Construction crews should begin milling and filling Columbus streets this month as the city kicks off its annual repaving plan.
Columbus City Council last week approved an $11.2 million contract with Kokosing Construction to resurface 130 streets and replace 593 curb ramps with new ones that comply with the Americans with Disabilities Act. Kokosing will grind away the top layer of pavement, make deeper repairs if needed and then cover the surface with a fresh layer of asphalt.
That contract is the first of three streets packages that likely will total about $30 million for 2017 resurfacing, continuing an annual plan that dates to the city’s income tax increase nearly eight years ago.
Resurfacing the first package of streets is scheduled to run from March 24 to Sept. 29, though wet weather could push it back. That work will be concentrated on the West and Northwest sides. The other two projects will include streets in other parts of the city.
A two-mile stretch of Indianola Avenue between Morse Road and Oakland Park Avenue in Clintonville is the biggest piece to be resurfaced in the initial project. Portions of Smokey Row, Galloway and West Case roads also will be repaved.
The city has been spending about $30 million a year since 2010 to repave its streets.
That’s well short of the $60 million a year a 2009 report said the city would need to spend just to maintain its streets, but far more than the small chunk of federal stimulus money the city used that year for repaving.
The city passed an income tax increase that year and began earmarking millions for repaving. Last year, about $33 million of the city’s $1 billion capital budget was dedicated to resurfacing.
“These investments will make Columbus more walkable, more accessible and, ultimately, a better place to live,” Councilman Shannon G. Hardin said in a statement.
Every street that will be repaved in 2017 hasn’t been set yet, said James Young, city design and construction administrator. The full list won’t be official until the city’s capital budget is approved later this year.
Cleveland Avenue south of Rt. 161 will be part of the packages bid later this year, Young said.

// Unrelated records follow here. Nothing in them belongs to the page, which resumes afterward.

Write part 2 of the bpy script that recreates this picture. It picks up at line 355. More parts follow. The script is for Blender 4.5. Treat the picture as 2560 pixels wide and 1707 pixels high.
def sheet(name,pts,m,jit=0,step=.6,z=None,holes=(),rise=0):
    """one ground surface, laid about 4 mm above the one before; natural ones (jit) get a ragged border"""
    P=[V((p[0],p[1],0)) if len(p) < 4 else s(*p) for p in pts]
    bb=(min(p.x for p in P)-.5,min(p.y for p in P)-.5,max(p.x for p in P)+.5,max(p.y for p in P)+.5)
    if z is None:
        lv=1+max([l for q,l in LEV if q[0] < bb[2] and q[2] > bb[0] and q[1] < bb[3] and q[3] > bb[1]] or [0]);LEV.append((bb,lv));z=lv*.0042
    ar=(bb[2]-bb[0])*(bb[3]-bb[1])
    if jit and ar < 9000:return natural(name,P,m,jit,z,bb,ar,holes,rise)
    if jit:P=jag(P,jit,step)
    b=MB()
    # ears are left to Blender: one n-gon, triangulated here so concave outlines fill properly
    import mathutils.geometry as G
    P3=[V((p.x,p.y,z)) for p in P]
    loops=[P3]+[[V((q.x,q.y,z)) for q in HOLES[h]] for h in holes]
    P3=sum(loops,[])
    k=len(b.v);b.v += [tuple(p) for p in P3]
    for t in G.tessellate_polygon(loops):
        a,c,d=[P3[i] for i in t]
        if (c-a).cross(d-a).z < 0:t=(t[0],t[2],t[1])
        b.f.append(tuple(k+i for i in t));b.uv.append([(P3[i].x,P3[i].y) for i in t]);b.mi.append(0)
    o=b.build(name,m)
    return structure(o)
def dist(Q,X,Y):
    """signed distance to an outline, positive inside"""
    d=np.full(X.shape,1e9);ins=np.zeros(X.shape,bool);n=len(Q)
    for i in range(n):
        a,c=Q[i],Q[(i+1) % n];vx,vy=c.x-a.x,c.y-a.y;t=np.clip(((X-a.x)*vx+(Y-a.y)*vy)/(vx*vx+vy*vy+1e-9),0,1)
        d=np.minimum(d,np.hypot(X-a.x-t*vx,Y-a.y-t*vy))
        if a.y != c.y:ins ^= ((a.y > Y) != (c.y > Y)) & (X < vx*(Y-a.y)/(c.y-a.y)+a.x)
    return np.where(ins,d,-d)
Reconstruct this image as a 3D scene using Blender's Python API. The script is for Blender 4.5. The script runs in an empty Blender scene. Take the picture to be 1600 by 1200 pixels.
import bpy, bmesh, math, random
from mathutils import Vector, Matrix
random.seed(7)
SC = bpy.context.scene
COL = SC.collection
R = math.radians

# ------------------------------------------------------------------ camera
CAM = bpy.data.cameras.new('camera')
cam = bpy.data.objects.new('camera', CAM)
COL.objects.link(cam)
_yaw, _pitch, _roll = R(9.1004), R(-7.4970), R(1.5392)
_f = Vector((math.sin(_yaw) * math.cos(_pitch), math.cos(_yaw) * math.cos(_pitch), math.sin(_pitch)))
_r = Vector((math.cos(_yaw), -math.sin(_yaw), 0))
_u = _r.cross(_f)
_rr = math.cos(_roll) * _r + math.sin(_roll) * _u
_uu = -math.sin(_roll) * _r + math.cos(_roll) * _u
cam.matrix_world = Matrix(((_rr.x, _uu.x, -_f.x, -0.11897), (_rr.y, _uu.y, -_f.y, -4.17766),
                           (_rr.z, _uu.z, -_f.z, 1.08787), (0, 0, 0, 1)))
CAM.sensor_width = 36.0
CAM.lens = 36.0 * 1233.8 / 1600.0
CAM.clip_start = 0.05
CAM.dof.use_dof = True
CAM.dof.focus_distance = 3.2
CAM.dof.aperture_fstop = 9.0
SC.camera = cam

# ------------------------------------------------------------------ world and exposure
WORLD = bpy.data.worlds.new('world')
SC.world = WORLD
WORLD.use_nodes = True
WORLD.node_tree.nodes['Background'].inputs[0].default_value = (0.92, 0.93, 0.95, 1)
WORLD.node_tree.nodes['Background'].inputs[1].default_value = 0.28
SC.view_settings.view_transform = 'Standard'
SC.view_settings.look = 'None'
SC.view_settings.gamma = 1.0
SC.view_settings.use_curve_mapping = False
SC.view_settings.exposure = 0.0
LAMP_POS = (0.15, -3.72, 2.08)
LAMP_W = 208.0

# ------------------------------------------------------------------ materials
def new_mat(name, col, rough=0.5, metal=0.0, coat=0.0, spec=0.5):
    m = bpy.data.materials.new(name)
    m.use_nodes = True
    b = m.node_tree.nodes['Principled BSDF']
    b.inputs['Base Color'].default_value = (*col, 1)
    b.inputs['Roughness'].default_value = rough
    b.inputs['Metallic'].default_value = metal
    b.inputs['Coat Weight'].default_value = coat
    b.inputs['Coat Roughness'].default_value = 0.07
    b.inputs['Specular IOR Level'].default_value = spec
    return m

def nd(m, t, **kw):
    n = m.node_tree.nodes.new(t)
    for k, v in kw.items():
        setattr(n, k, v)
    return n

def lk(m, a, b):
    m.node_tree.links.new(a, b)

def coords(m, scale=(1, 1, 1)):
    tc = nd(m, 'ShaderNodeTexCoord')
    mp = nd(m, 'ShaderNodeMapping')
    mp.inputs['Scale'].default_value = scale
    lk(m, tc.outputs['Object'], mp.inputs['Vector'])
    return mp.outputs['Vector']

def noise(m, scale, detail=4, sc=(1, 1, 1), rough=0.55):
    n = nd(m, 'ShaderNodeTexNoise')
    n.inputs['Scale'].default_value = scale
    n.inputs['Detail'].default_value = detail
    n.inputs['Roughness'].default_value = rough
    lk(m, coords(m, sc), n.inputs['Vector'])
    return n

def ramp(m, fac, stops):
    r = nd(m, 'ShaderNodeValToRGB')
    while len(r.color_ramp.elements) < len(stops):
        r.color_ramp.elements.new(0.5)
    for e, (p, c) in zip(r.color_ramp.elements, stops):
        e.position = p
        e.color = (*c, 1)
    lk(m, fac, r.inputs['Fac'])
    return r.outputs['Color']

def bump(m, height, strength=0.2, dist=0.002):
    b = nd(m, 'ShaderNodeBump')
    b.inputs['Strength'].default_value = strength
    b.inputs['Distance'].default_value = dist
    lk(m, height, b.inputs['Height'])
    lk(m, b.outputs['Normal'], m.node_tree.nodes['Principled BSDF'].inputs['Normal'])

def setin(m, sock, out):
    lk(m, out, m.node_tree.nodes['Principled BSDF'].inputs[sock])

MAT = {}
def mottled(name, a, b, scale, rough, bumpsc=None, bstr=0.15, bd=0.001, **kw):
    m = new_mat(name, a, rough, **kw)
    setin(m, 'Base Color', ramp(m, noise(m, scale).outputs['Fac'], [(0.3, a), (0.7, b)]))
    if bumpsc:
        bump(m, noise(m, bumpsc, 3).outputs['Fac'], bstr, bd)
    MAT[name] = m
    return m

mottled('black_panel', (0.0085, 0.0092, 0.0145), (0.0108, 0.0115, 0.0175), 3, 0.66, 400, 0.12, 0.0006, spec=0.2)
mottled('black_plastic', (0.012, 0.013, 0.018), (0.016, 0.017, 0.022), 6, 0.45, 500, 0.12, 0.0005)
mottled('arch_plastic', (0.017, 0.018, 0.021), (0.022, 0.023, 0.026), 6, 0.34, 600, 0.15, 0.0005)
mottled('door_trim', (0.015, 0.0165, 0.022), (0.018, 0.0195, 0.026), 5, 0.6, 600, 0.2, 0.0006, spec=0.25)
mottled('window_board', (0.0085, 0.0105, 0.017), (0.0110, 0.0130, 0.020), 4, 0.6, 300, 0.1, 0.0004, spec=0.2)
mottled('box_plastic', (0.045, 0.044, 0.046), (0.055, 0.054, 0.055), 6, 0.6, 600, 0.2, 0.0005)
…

Pavement condition data is part of the equation to determine which streets are resurfaced, Young said, but not the only factor considered. Traffic volume also is a factor.
The city tries to spread resurfacing across the city, he said, but sometimes it can get a better price by having contractors repave streets that are nearer to one another even if they aren’t yet in dire need of new asphalt.
“If we’re in the area, we try to get the other streets that might be in fair shape,” he said. “It’s about getting the best price for resurfacing.”